In der vorliegenden Auswahl seiner Werke gibt uns Rózsa selbst am Pult die Gelegenheit, seine orchestrale Entwicklung von 1933 bis 1962 mitzuverfolgen. Das frühe Erfolgswerk ‚Theme, Variations and Finale’ halte ich bei aller Brillanz und Eingängigkeit nicht für eine seiner stärksten Kompositionen (um wieviel ziehe ich da beispielsweise das gleichnamige, gut zwei Jahrzehnte später entstandene Werk von Nicolas Flagello vor, das viel seltener zu hören ist und auf keine gute Einspielung verweisen kann), doch ist dieses wirkungsvolle Showpiece unter vielen großen Dirigenten erklungen und schon alleine dadurch noch heute sehr bekannt, dass Leonard Bernstein es in seinem Einspringer-Debütkonzert mit den New Yorker Philharmonikern auf dem Programm hatte (man kann die CD noch hier und da finden…). Ganz herrlich ist allerdings die luzide 6. Variation daraus! Als Ganzes viel persönlicher und spannender, und auch kompakter in der Wirkung, sind die ‚Three Hungarian Sketches’, enstanden während der englischen Jahre – in drei scharf kontrastierenden Sätzen entfesselt Rózsa sein durchaus ungestümes Temperament, das er zugleich vortrefflich zu zügeln versteht. Ein sehr starkes Stück ist auch die viel rauhere Overture to a Symphony Concert, in welcher wir auf etwas moderatere Art durchaus vernehmen können, dass es in Rózsas Amerika auch Komponisten wie Hindemith, Piston, Martinu oder Mennin gab. Später bekannte Rózsa, dass der dramatische Tonfall der Ouvertüre auch mit dem niedergeschlagenen Volksaufstand in seiner Heimat zu tun hatte. Das spätere Notturno Ungherese, sehr dankbar für die Soloklarinette, ist ein pastoral introvertiertes Tongemälde feiner Färbungskunst.

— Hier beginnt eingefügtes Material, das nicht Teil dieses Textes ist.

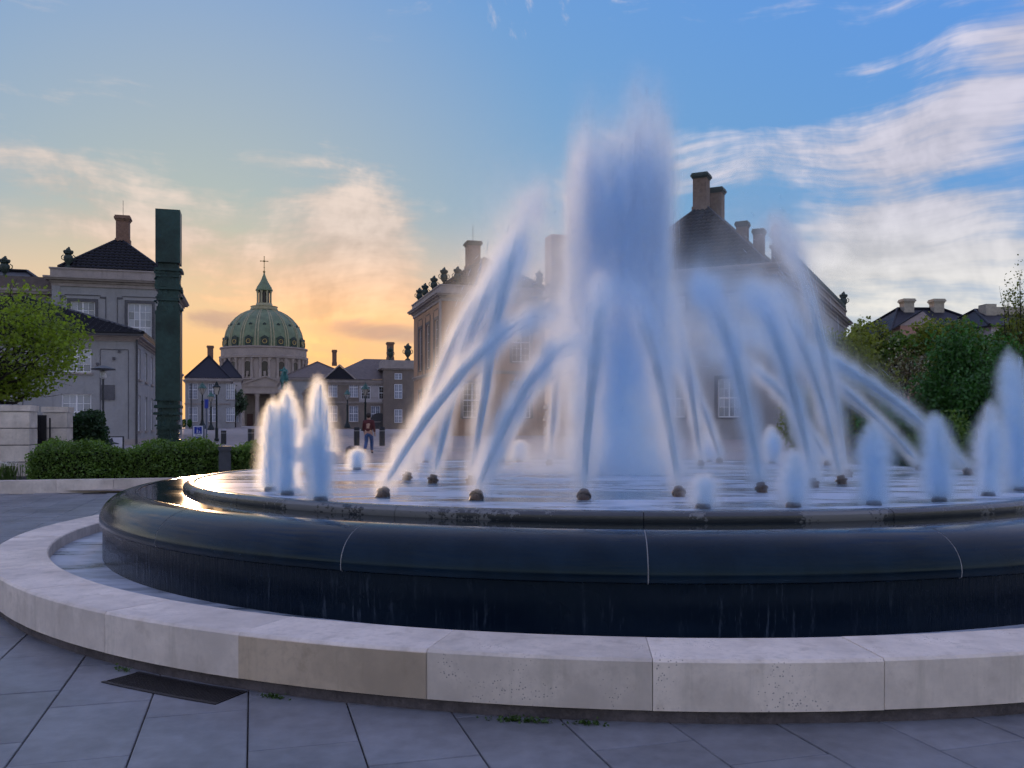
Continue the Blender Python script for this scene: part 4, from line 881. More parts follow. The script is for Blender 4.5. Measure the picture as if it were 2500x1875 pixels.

Rózsa selbst erweist sich als ziemlich idealer Dirigent seiner eigenen Musik, und das römische RCA-Orchester spielte an diesen drei Aufnahmetagen ausgezeichnet unter ihm. Die RCA-Tontechnik von 1964 mit Engineer Anthony Salvatore ist beeindruckend klar und offen im Klang, wobei Michael J. Dutton wohl wie so oft beim Remastering einige Wunder vollbracht haben dürfte (was nur die beurteilen können, die die Original-LP kennen). Es wurde in dieser durch Duttons Label Vocalion von Sony Classical lizensierten Kompilation der originale Booklettext übernommen, und der Hörer hält zum Budgetpreis ein entsprechend spartanisch aber geschmackvoll ausgestattetes, jedenfalls ausgezeichnetes Produkt in Händen, und zudem – authentischen Rózsa.